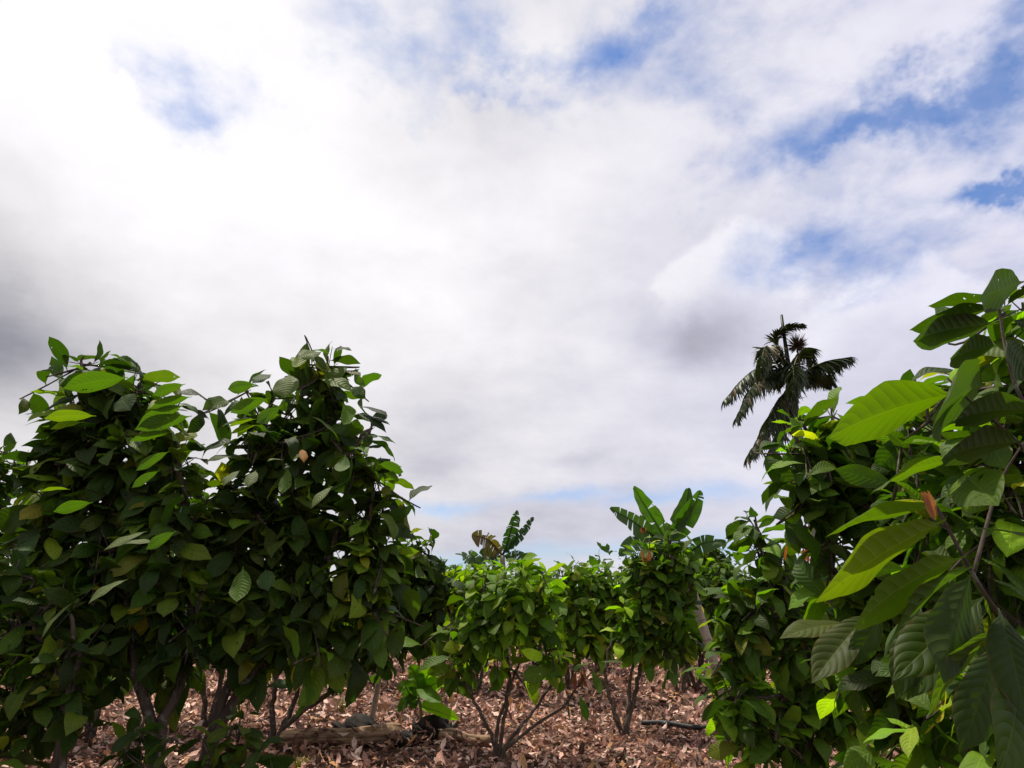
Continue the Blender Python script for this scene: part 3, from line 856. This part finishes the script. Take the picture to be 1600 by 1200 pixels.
def hero(crown, wood, young, rng):
    """the large leaves that hang nearest the viewer: base -> tip in the picture with a depth each, width, twist, tint"""
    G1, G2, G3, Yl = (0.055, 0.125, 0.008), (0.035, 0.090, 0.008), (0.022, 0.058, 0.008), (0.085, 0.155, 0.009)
    lst = [
        (1478, 812, 1.75, 1286, 938, 1.55, .44, (-.35, -.75, .75), Yl), (1510, 868, 1.75, 1342, 985, 1.55, .38, (-.45, -.75, .6), G1),
        (1500, 612, 1.85, 1308, 684, 1.65, .42, (-.3, -.75, .65), G1), (1476, 792, 1.8, 1300, 842, 1.6, .30, (-.1, -.45, 1), G1),
        (1530, 880, 1.8, 1392, 1040, 1.6, .34, (-.9, -.4, .5), G2), (1540, 600, 2.0, 1472, 648, 1.6, .50, (.1, -.8, .6), G2),
        (1560, 480, 2.1, 1428, 516, 2.0, .36, (0, -.4, 1), G3), (1560, 505, 2.1, 1436, 534, 1.95, .38, (0, -.7, .7), G3),
        (1560, 470, 2.1, 1455, 480, 2.0, .30, (0, -.3, 1), G3), (1570, 480, 2.1, 1640, 440, 1.9, .40, (0, -.6, .8), G3), (1600, 440, 2.1, 1535, 465, 1.9, .46, (0, -.8, .6), G3),
        (1580, 500, 2.0, 1660, 520, 1.8, .42, (0, -.7, .7), G3), (1560, 540, 2.1, 1490, 560, 1.9, .40, (0, -.7, .7), G3), (1570, 530, 2.1, 1620, 590, 1.9, .46, (0, -.7, .7), G3),
        (1510, 745, 1.8, 1560, 790, 1.5, .50, (.1, -.75, .65), G2), (1480, 775, 1.8, 1600, 745, 1.7, .40, (0, -.5, .9), G1), (1500, 825, 1.8, 1640, 850, 1.5, .36, (.1, -.5, .85), G1),
        (1490, 720, 1.9, 1395, 752, 1.75, .34, (-.1, -.55, .8), G1), (1540, 900, 1.8, 1640, 960, 1.6, .40, (.2, -.6, .8), G2), (1520, 890, 1.85, 1480, 1060, 1.7, .46, (.2, -.95, .3), G3),
        (1560, 950, 1.8, 1600, 1120, 1.6, .44, (-.2, -.95, .3), G3), (1540, 930, 1.9, 1400, 1060, 1.8, .42, (-.3, -.8, .5), G3), (1560, 980, 1.8, 1460, 1120, 1.7, .36, (-.6, -.7, .3), G1),
        (1590, 1030, 1.8, 1555, 1210, 1.55, .42, (.3, -.9, .3), G2), (1600, 690, 1.9, 1480, 720, 1.7, .42, (0, -.65, .75), G3), (1620, 640, 1.9, 1500, 660, 1.75, .44, (0, -.6, .75), G3),
        (1600, 600, 2.0, 1680, 640, 1.8, .4, (0, -.6, .8), G2), (1600, 1060, 1.8, 1680, 1180, 1.7, .44, (0, -.9, .4), G3), (1560, 1000, 2.1, 1500, 1170, 2.0, .42, (.1, -.9, .3), G3),
        (1510, 960, 2.2, 1420, 1090, 2.2, .42, (-.3, -.8, .4), G3), (1440, 940, 2.3, 1400, 1090, 2.2, .40, (-.2, -.9, .3), G3), (1420, 890, 2.4, 1340, 900, 2.3, .42, (-.2, -.7, .6), G3),
        (1360, 955, 2.7, 1272, 1065, 2.6, .46, (-.4, -.75, .5), (0.04, 0.075, 0.03)), (1330, 975, 2.8, 1222, 1000, 2.7, .42, (-.2, -.5, .85), (0.05, 0.09, 0.03)), (1380, 950, 2.6, 1330, 1040, 2.6, .46, (0, -.9, .4), G3)]
    for (a, b, y0, c, d, y1, wd, nv_, tn) in lst:
        p, q = at(a, b, y0), at(c, d, y1)
        D = q - p
        L = D.length
        N = Vector(nv_)
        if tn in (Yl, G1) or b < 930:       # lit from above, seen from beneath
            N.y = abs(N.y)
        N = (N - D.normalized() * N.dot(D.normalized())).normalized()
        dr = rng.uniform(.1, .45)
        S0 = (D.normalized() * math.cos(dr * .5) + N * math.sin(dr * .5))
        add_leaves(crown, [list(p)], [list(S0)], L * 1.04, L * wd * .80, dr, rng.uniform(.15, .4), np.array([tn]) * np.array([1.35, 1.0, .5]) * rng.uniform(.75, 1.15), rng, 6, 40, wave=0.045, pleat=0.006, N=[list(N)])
    for pl, r in (([(1640, 1100, 0), (1590, 1000), (1540, 930), (1500, 860), (1468, 800), (1458, 786)], .008), ([(1640, 700), (1590, 610, .1), (1570, 540, .2), (1560, 480, .2), (1545, 452, .2)], .007),
                  ([(1640, 760), (1590, 690), (1530, 640), (1480, 590)], .006), ([(1520, 900), (1560, 760, .1), (1600, 690, .1)], .006)):
        c = curve(path(pl, 1.9), 5)
        wood.tube(c, [r * (1 - .55 * i / len(c)) for i in range(len(c))], 7)
    # folded pinkish leaf bud
    for k in range(5):
        add_leaves(young, [list(at(1460, 812, 1.58))], [[rng.normal(-.1, .12), rng.normal(0, .1), 1]], .072, .028, .15, .9, np.array([[0.42, 0.16, 0.10]]), rng, 2, 8, prof=BANANA_W)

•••

Task instructions -
Write out each line of the data exactly; the images should be left out.

Right answer -
Continue the Blender Python script for this scene: part 3, from line 856. This part finishes the script. Take the picture to be 1600 by 1200 pixels.
def hero(crown, wood, young, rng):
    """the large leaves that hang nearest the viewer: base -> tip in the picture with a depth each, width, twist, tint"""
    G1, G2, G3, Yl = (0.055, 0.125, 0.008), (0.035, 0.090, 0.008), (0.022, 0.058, 0.008), (0.085, 0.155, 0.009)
    lst = [
        (1478, 812, 1.75, 1286, 938, 1.55, .44, (-.35, -.75, .75), Yl), (1510, 868, 1.75, 1342, 985, 1.55, .38, (-.45, -.75, .6), G1),
        (1500, 612, 1.85, 1308, 684, 1.65, .42, (-.3, -.75, .65), G1), (1476, 792, 1.8, 1300, 842, 1.6, .30, (-.1, -.45, 1), G1),
        (1530, 880, 1.8, 1392, 1040, 1.6, .34, (-.9, -.4, .5), G2), (1540, 600, 2.0, 1472, 648, 1.6, .50, (.1, -.8, .6), G2),
        (1560, 480, 2.1, 1428, 516, 2.0, .36, (0, -.4, 1), G3), (1560, 505, 2.1, 1436, 534, 1.95, .38, (0, -.7, .7), G3),
        (1560, 470, 2.1, 1455, 480, 2.0, .30, (0, -.3, 1), G3), (1570, 480, 2.1, 1640, 440, 1.9, .40, (0, -.6, .8), G3), (1600, 440, 2.1, 1535, 465, 1.9, .46, (0, -.8, .6), G3),
        (1580, 500, 2.0, 1660, 520, 1.8, .42, (0, -.7, .7), G3), (1560, 540, 2.1, 1490, 560, 1.9, .40, (0, -.7, .7), G3), (1570, 530, 2.1, 1620, 590, 1.9, .46, (0, -.7, .7), G3),
        (1510, 745, 1.8, 1560, 790, 1.5, .50, (.1, -.75, .65), G2), (1480, 775, 1.8, 1600, 745, 1.7, .40, (0, -.5, .9), G1), (1500, 825, 1.8, 1640, 850, 1.5, .36, (.1, -.5, .85), G1),
        (1490, 720, 1.9, 1395, 752, 1.75, .34, (-.1, -.55, .8), G1), (1540, 900, 1.8, 1640, 960, 1.6, .40, (.2, -.6, .8), G2), (1520, 890, 1.85, 1480, 1060, 1.7, .46, (.2, -.95, .3), G3),
        (1560, 950, 1.8, 1600, 1120, 1.6, .44, (-.2, -.95, .3), G3), (1540, 930, 1.9, 1400, 1060, 1.8, .42, (-.3, -.8, .5), G3), (1560, 980, 1.8, 1460, 1120, 1.7, .36, (-.6, -.7, .3), G1),
        (1590, 1030, 1.8, 1555, 1210, 1.55, .42, (.3, -.9, .3), G2), (1600, 690, 1.9, 1480, 720, 1.7, .42, (0, -.65, .75), G3), (1620, 640, 1.9, 1500, 660, 1.75, .44, (0, -.6, .75), G3),
        (1600, 600, 2.0, 1680, 640, 1.8, .4, (0, -.6, .8), G2), (1600, 1060, 1.8, 1680, 1180, 1.7, .44, (0, -.9, .4), G3), (1560, 1000, 2.1, 1500, 1170, 2.0, .42, (.1, -.9, .3), G3),
        (1510, 960, 2.2, 1420, 1090, 2.2, .42, (-.3, -.8, .4), G3), (1440, 940, 2.3, 1400, 1090, 2.2, .40, (-.2, -.9, .3), G3), (1420, 890, 2.4, 1340, 900, 2.3, .42, (-.2, -.7, .6), G3),
        (1360, 955, 2.7, 1272, 1065, 2.6, .46, (-.4, -.75, .5), (0.04, 0.075, 0.03)), (1330, 975, 2.8, 1222, 1000, 2.7, .42, (-.2, -.5, .85), (0.05, 0.09, 0.03)), (1380, 950, 2.6, 1330, 1040, 2.6, .46, (0, -.9, .4), G3)]
    for (a, b, y0, c, d, y1, wd, nv_, tn) in lst:
        p, q = at(a, b, y0), at(c, d, y1)
        D = q - p
        L = D.length
        N = Vector(nv_)
        if tn in (Yl, G1) or b < 930:       # lit from above, seen from beneath
            N.y = abs(N.y)
        N = (N - D.normalized() * N.dot(D.normalized())).normalized()
        dr = rng.uniform(.1, .45)
        S0 = (D.normalized() * math.cos(dr * .5) + N * math.sin(dr * .5))
        add_leaves(crown, [list(p)], [list(S0)], L * 1.04, L * wd * .80, dr, rng.uniform(.15, .4), np.array([tn]) * np.array([1.35, 1.0, .5]) * rng.uniform(.75, 1.15), rng, 6, 40, wave=0.045, pleat=0.006, N=[list(N)])
    for pl, r in (([(1640, 1100, 0), (1590, 1000), (1540, 930), (1500, 860), (1468, 800), (1458, 786)], .008), ([(1640, 700), (1590, 610, .1), (1570, 540, .2), (1560, 480, .2), (1545, 452, .2)], .007),
                  ([(1640, 760), (1590, 690), (1530, 640), (1480, 590)], .006), ([(1520, 900), (1560, 760, .1), (1600, 690, .1)], .006)):
        c = curve(path(pl, 1.9), 5)
        wood.tube(c, [r * (1 - .55 * i / len(c)) for i in range(len(c))], 7)
    # folded pinkish leaf bud
    for k in range(5):
        add_leaves(young, [list(at(1460, 812, 1.58))], [[rng.normal(-.1, .12), rng.normal(0, .1), 1]], .072, .028, .15, .9, np.array([[0.42, 0.16, 0.10]]), rng, 2, 8, prof=BANANA_W)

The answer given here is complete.